Uma piada racista pode ser pior do que um murro no estômago. E Londres 2012 estava cheio delas. A atleta grega de salto em comprimento Paraskevi Papachristou, então com 23 anos, foi punida com expulsão pelo Comité Olímpico Grego depois de escrever nas suas redes sociais: "Com tantos africanos na Grécia... Pelo menos os mosquitos do Nilo vão ter comida caseira!!!" Com a alcunha "voula" ["bala"], deu um tiro na sua carreira.

Apenas alguns dias depois, outro atleta era expulso, desta vez o futebolista Michel Morganella, da selecção da Suíça, também por comentários online. Após uma derrota por 2 a 1 contra a Coreia do Sul, chamou "atrasados mentais" aos asiáticos, um post que o Comité Olímpico Suíço considerou "gravemente insultuoso".

O que também não foi bem visto foi o vídeo partilhado nas redes sociais pela atleta britânica Charlotte Dujardin, de 39 anos, onde aparece a chicotear um cavalo. A proeza teve como consequência não poder participar nos Jogos Olímpicos deste ano e o afastamento de qualquer competição nos próximos seis meses. A Federação Internacional de Desportos Equestres suspendeu-a dias antes do início de Paris2024.

"Doping" e devolução de medalhas

O caso mais recente aconteceu esta semana: um atleta da delegação grego foi expulso da aldeia olímpica depois de ter testado positivo para substâncias proibidas. O comunicado do Comité Olímpico Grego não especificava nome ou modalidade.

Os números de doping parecem estar a diminuir, mas há algumas situações a registar, como a da medalha de bronze dos Jogos da Commonwealth e campeã de boxe dos Jogos Africanos, a nigeriana Cynthia Ogunsemilore, ou do judoca iraquiano Sajjad Sehen, de 28 anos, que se estreava nestes Jogos Olímpicos. 
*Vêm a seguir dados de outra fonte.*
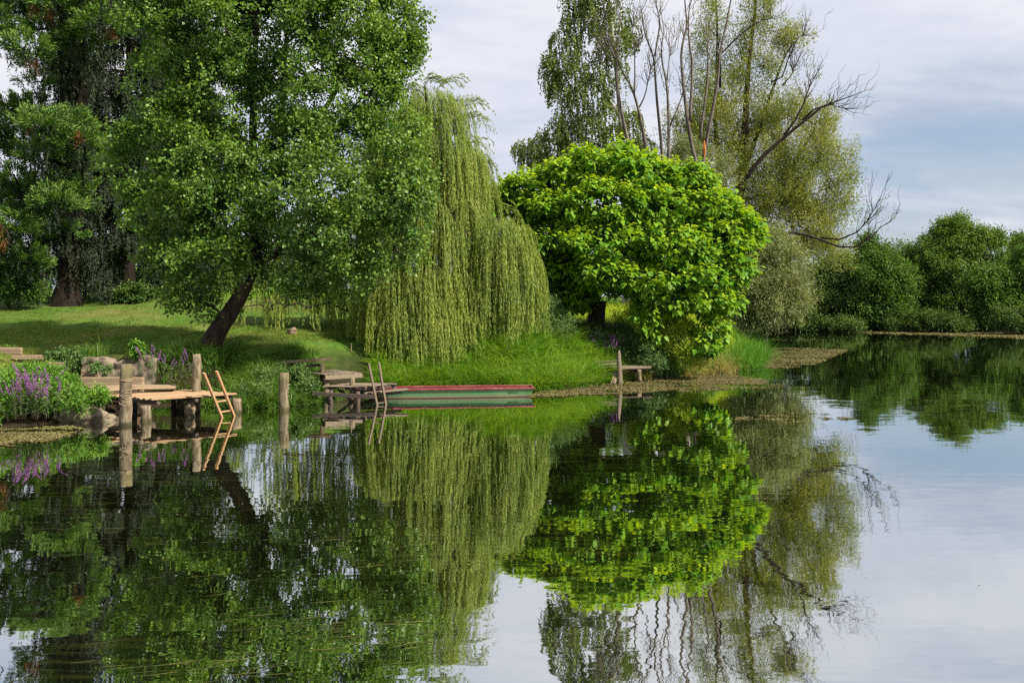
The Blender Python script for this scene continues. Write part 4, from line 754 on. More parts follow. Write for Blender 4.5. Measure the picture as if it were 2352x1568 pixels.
shrub('ivy_patch', 'low dark creeping plants on the timber steps', 170, 850, 25.6, [(140, 822, 26, 5, 26.6, .3), (182, 832, 26, 6, 26.0, .3), (232, 846, 20, 6, 25.6, .3), (170, 812, 36, 4, 26.9, .3)], 320, 10, 'weed', .08, .05, 123, cr=.08, Lt=.1, spread=.05, up=.5)
shrub('sapling', 'tiny yellow-green sapling sprouting on top of the stone wall', 312, 815, 26.3, [(305, 806, 12, 10, 26.1, .2), (322, 808, 12, 9, 26.1, .2), (312, 800, 9, 7, 26.1, .2)], 60, 9, 'brightshrub', .09, .06, 124, Lt=.12, spread=.04)
shrub('dark_bush', 'round dark bush under the drooping spruce on the lawn', 312, 695, 44, [(305, 678, 34, 18), (330, 680, 24, 16), (285, 685, 26, 10)], 420, 12, 'darkshrub', .13, .09, 125, Lt=.3, spread=.1)
shrub('leafy_bush', 'mid green leafy bush at the left edge below the massive conifer', 35, 690, 41, [(10, 650, 40, 34), (55, 645, 34, 34), (30, 620, 44, 26), (-40, 640, 40, 44), (75, 665, 20, 16)], 800, 12, 'alder', .13, .10, 126, Lt=.4, spread=.12)
shrub('weedy_bush', 'dark grey-green weeds beside the middle mooring post', 620, 930, 25.2, [(610, 900, 36, 28, 25.6), (575, 905, 36, 26, 25.8), (650, 880, 30, 22, 26.6), (625, 865, 40, 16, 27)], 700, 12, 'weed', .12, .02, 127, Lt=.35, spread=.06, up=.9, flat=.2, along=.8)
shrub('weedy_bush', 'leafy weeds hanging over the bank under the old stepped dock', 690, 920, 26.0, [(690, 880, 26, 30, 26.2), (712, 905, 18, 20, 26), (672, 900, 22, 30, 25.8), (700, 860, 22, 12, 26.4)], 420, 11, 'weed', .08, .045, 128, Lt=.2, spread=.05)
shrub('willowherb_bush', 'tall feathery green bush between the weeping willow and the lime green tree', 1260, 800, 33.5, [(1260, 720, 34, 26), (1240, 750, 36, 34), (1280, 760, 34, 36), (1250, 790, 50, 22), (1230, 700, 22, 16)], 1000, 14, 'weed', .13, .026, 130, Lt=.4, spread=.07, up=1.0, flat=.2, along=.8)
shrub('leafy_bush', 'yellow-green bush right of the thick dark trunk', 1530, 830, 34, [(1480, 735, 36, 24, 36), (1530, 745, 40, 34, 35.4), (1560, 790, 36, 36, 34), (1510, 780, 40, 36, 34.6), (1590, 815, 26, 26, 33.6), (1440, 725, 34, 20, 37)], 1300, 13, 'yellowshrub', .14, .03, 131, Lt=.4, spread=.08, up=.8, flat=.3, along=.7)
shrub('weedy_bush', 'shadowy weeds behind the small weathered platform', 1450, 835, 34, [(1440, 810, 36, 22, 34), (1480, 815, 34, 26, 33.6), (1500, 840, 34, 18, 33.3), (1370, 800, 40, 22, 34.4)], 700, 12, 'weed', .12, .03, 132, Lt=.35, spread=.07, up=.9, flat=.2, along=.7)
shrub('dead_brush', 'brown dry brush on the bank beside the hanging willow strands', 1150, 800, 32.5, [(1150, 790, 32, 14), (1125, 785, 16, 12), (1165, 798, 24, 10)], 260, 10, 'deadbrush', .14, .02, 133, Lt=.3, spread=.06, up=.7, along=.8)

def loosestrife(lab, spots, seed, hmin, hmax, dens=14, parts=True):
    """spots: (px, base y, Y) of stems bases"""
    rng = np.random.default_rng(seed); b = P(*spots[0]); root = thing('loosestrife_plant', b, lab, 'flower', 'purple loosestrife on the bank'); st, lf, fl = MB(), Leaves(), Leaves()
    for px, py, Y in spots:
        for _ in range(dens):
            a = P(px, py, Y)+rng.normal(size=3)*np.array([.12, .12, 0]); h = rng.uniform(hmin, hmax); d = unit(UP+rng.normal(size=3)*np.array([.22, .2, 0])); bend = rng.normal(size=3)*.12*np.array([1, 1, 0])
            f = lambda t: a+d*h*np.asarray(t)[..., None]+bend*(np.asarray(t)[..., None]**2)
            st.tube(f(np.linspace(0, 1, 4)), [.006, .005, .004, .003], 3, cap=False)
            n = int(h*42); t = rng.uniform(.08, .66, n); lf.add(f(t), unit(rnd(rng, n)*np.array([1, 1, .5])+UP*.4), rnd(rng, n)*.6+UP, rng.uniform(.06, .12, n), .022, rng.random(n), rng.random(n)*.3)
            n = int(h*48); t = rng.uniform(.68, 1.0, n); fl.add(f(t)+rng.normal(size=(n, 3))*.008, rnd(rng, n), rnd(rng, n), .026, .024, rng.random(n), rng.random(n))
    st.build('stem', M['twig'], root); lf.build('foliage', M['weed'], root); fl.build('blossoms', M['purple'], root)
loosestrife('clump of vivid purple loosestrife at the left water edge', [(55, 960, 21.6), (90, 955, 21.7), (75, 930, 22), (110, 960, 21.7), (40, 950, 21.5), (95, 925, 22.2)], 141, .55, 1.15, 11)
loosestrife('sparse pink loosestrife in front of the stone wall behind the new deck', [(360, 872, 25.3), (400, 876, 25.3), (425, 876, 25.2), (340, 855, 25.8)], 142, .5, 1.0, 4)
loosestrife('faded loosestrife in the shade below the thick dark trunk', [(1370, 830, 34), (1395, 830, 33.7), (1415, 825, 34), (1350, 825, 34.3)], 143, .5, 1.1, 12)

def blade_patch(name, mat, pts, n_per, Lr, Wr, seed, kind='stuff', label=None, cat=None, lean=.35, tip=.3, parent=None):
    rng = np.random.default_rng(seed); pts = np.asarray(pts); N = len(pts)*n_per; root = np.repeat(pts, n_per, 0)+rng.normal(size=(N, 3))*np.array([.07, .07, 0])
    tl = np.repeat(rng.normal(size=(len(pts), 3))*.22, n_per, 0)
    up = unit(UP+rng.normal(size=(N, 3))*lean*.6+tl*[1, 1, 0]); bend = rng.normal(size=(N, 3))*np.array([1, 1, .1])*.6+tl*1.2-UP*.25
    L = rng.uniform(*Lr, N)*np.repeat(rng.uniform(.7, 1.15, len(pts)), n_per); lv = Leaves(); tint = np.clip(.5*np.repeat(rng.random(len(pts)), n_per)+.5*rng.random(N), 0, 1)
    lv.blades(root, up, bend, L, rng.uniform(*Wr, N), tint, np.where(rng.random(N) < tip, rng.random(N), 0))
    o = lv.build(name, M[mat], parent)
    if parent is None: tag(o, label, cat, kind=kind)
    return o
def scatter(rng, n, xr, yr, px=None, dist=None, test=None):
    P0 = []
    while sum(len(q) for q in P0) < n:
        x = rng.uniform(*xr, 4*n); y = rng.uniform(*yr, 4*n); k = np.ones(len(x), bool)
        if px is not None: u = CX+F*x/y; k &= (u > px[0]) & (u < px[1])
        x, y = x[k], y[k]
        if len(x) == 0: continue
        d = shore_dist(x, y); k = (d > dist[0]) & (d < dist[1]); x, y = x[k], y[k]
        if test is not None: k = test(x, y); x, y = x[k], y[k]
        P0.append(np.stack([x, y, gz(x, y)-.02], 1))
    return np.concatenate(P0)[:n]
def grasses():
    rng = np.random.default_rng(151)
    far_ok = lambda x, y: ~((x > -12.6) & (x < -8.6) & (y < 26.3) & (y > 21))
    # tall bright grass behind the boat
    pts = np.concatenate([scatter(rng, 3000, (-5, 6), (25, 34), (865, 1400), (-.05, 2.6)), scatter(rng, 1200, (-5, 6), (25, 34), (865, 1400), (-.1, .7))])
    blade_patch('bank_grass', 'grass', pts, 17, (.5, 1.08), (.012, .022), 152, label='lush tall grass on the bank behind the boat', cat='grass', lean=.5)
    pts = np.concatenate([scatter(rng, 900, (-8.5, -5), (24, 30), (530, 730), (-.05, 2.2)), scatter(rng, 700, (-26, -10.5), (19, 28), (-60, 240), (.0, 3.5), far_ok), scatter(rng, 1000, (3, 12), (30, 40), (1290, 1720), (-.05, 3.5)), scatter(rng, 500, (-11, -6), (25, 30), (330, 560), (.3, 3), far_ok)])
    blade_patch('shore_grass', 'darkgrass', pts, 15, (.3, .75), (.010, .020), 153, label='mid green shore grass along the bank', cat='grass', lean=.45)
    pts = np.concatenate([scatter(rng, 420, (-10.6, -7.4), (24.7, 26.3), None, (.2, 4)), scatter(rng, 260, (-6.6, -4.6), (26.3, 28.6), None, (-.05, 1.2)), scatter(rng, 200, (-9, -6.5), (24.2, 25.4), None, (-.05, 1))])
    blade_patch('bank_weeds', 'darkgrass', pts, 13, (.18, .45), (.010, .02), 161, label='short dark green weeds on the bank behind and under the docks', cat='grass', lean=.5)
    pts = np.concatenate([scatter(rng, 330, (7, 12), (33, 40), (1575, 1720), (-.15, .7)), scatter(rng, 70, (1, 4), (27, 34), (1290, 1345), (-.05, .5)), scatter(rng, 50, (3.5, 6), (30, 34), (1425, 1500), (-.05, .4))])
    blade_patch('dry_grass', 'drygrass', pts, 14, (.3, .75), (.010, .018), 154, label='straw yellow dry grass at the water edge', cat='grass', lean=.5)
    # lawn
    u = lambda a, b, c, d, n: scatter(rng, n, (a, b), (c, d), None, (2.6, 99), lambda x, y: (np.abs(x/y) < .68))
    pts = np.concatenate([u(-20, -1, 26, 34, 11000), u(-26, 2, 34, 46, 9000), u(-1, 12, 30, 46, 3000)])
    blade_patch('lawn_grass', 'lawngrass', pts, 6, (.06, .17), (.009, .016), 155, label='short mown lawn grass under the trees', cat='grass', lean=.7)
    pts = np.concatenate([u(-20, -1, 26, 36, 650), u(-20, -4, 27, 30, 200)]); blade_patch('lawn_weeds', 'darkgrass', pts, 9, (.07, .20), (.022, .045), 162, label='broad-leaved weeds and tufts scattered over the lawn', cat='grass', lean=.9)
    # meadow strip behind the weeping willow
    pts = scatter(rng, 2200, (-24, 8), (48, 72), None, (3, 99), lambda x, y: np.abs(x/y) < .62)
    blade_patch('meadow_grass', 'grass', pts, 12, (.3, .8), (.02, .04), 156, label='sunny meadow grass beyond the lawn', cat='grass')
    # reeds at the point
    b = P(1715, 828, 40); root = thing('reed_clump', (b[0], b[1], 0), 'upright bright green reed clump on the point where the bank ends', 'reeds')
    pts = scatter(rng, 330, (9, 14), (37, 47), (1685, 1758), (-.7, 1.2)); blade_patch('blades', 'reed', pts, 11, (.9, 1.65), (.016, .026), 157, lean=.2, tip=.15, parent=root)
    pts = scatter(rng, 900, (-5, 7), (33, 37), (820, 1430), (2.2, 6)); blade_patch('weed_grass', 'darkgrass', pts, 13, (.35, .9), (.012, .022), 158, label='rank green weeds on the upper bank under the willow', cat='grass')
grasses()
def behind_catalpa():
    rng = np.random.default_rng(159); pts = scatter(rng, 1100, (0, 13), (39, 47), (1330, 1720), (.3, 30)); blade_patch('rank_grass', 'yellowgrass', pts, 13, (.4, 1.0), (.014, .026), 160, label='sunny yellow-green rank grass behind the thick dark trunk', cat='grass')
behind_catalpa()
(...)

Todas as edições têm as suas histórias, umas mais rocambolescas que outras. Em Seul 1988, o jamaicano Ben Johnson, a competir pelo Canadá, conquistava a medalha de ouro nos 100 metros, com o tempo recorde de 9´79 segundos. Menos de 48 horas depois era expulso dos jogos e suspenso de competições oficiais por dois anos. Foi a primeira vez que o Comité Olímpico Internacional retirou uma medalha a um atleta por causa de doping, mas estaria longe de ser a última.

Ben Johnson a bater recorde
Ben Johnson a bater recorde Ben Johnson a bater recorde créditos: AFP

Em Sidney 2000, Andreea Răduca, de 16 anos, era a primeira ginasta romena a ganhar uma medalha de ouro a título individual desde Nadia Comaneci. A felicidade durou até o exame antidoping revelar pseudoefedrina, uma das substâncias na lista negra. Nem mesmo as alegações de ter tomado remédios para a gripe na véspera da competição, tratamento receitado pelo a equipa (que foi suspenso quatro anos), a impediram de perder a medalha.

Os casos de doping sucederam-se, uns com mais estrondo que outros, mas outras situações inusitadas levaram atletas olímpicos a ter de devolver as suas medalhas. Dez anos depois dos Jogos de Sidney, a ginasta chinesa Dong Fangxiao ficou sem a medalha de bronze, depois da investigação da Federação Internacional de Ginástica ter revelado que ela tinha apenas 14 anos na altura da competição (16 anos é a idade mínima). Além disso, a equipa perdeu o terceiro lugar e teve de entregar a o bronze as americanas, que tinham ficado classificadas na quarta posição.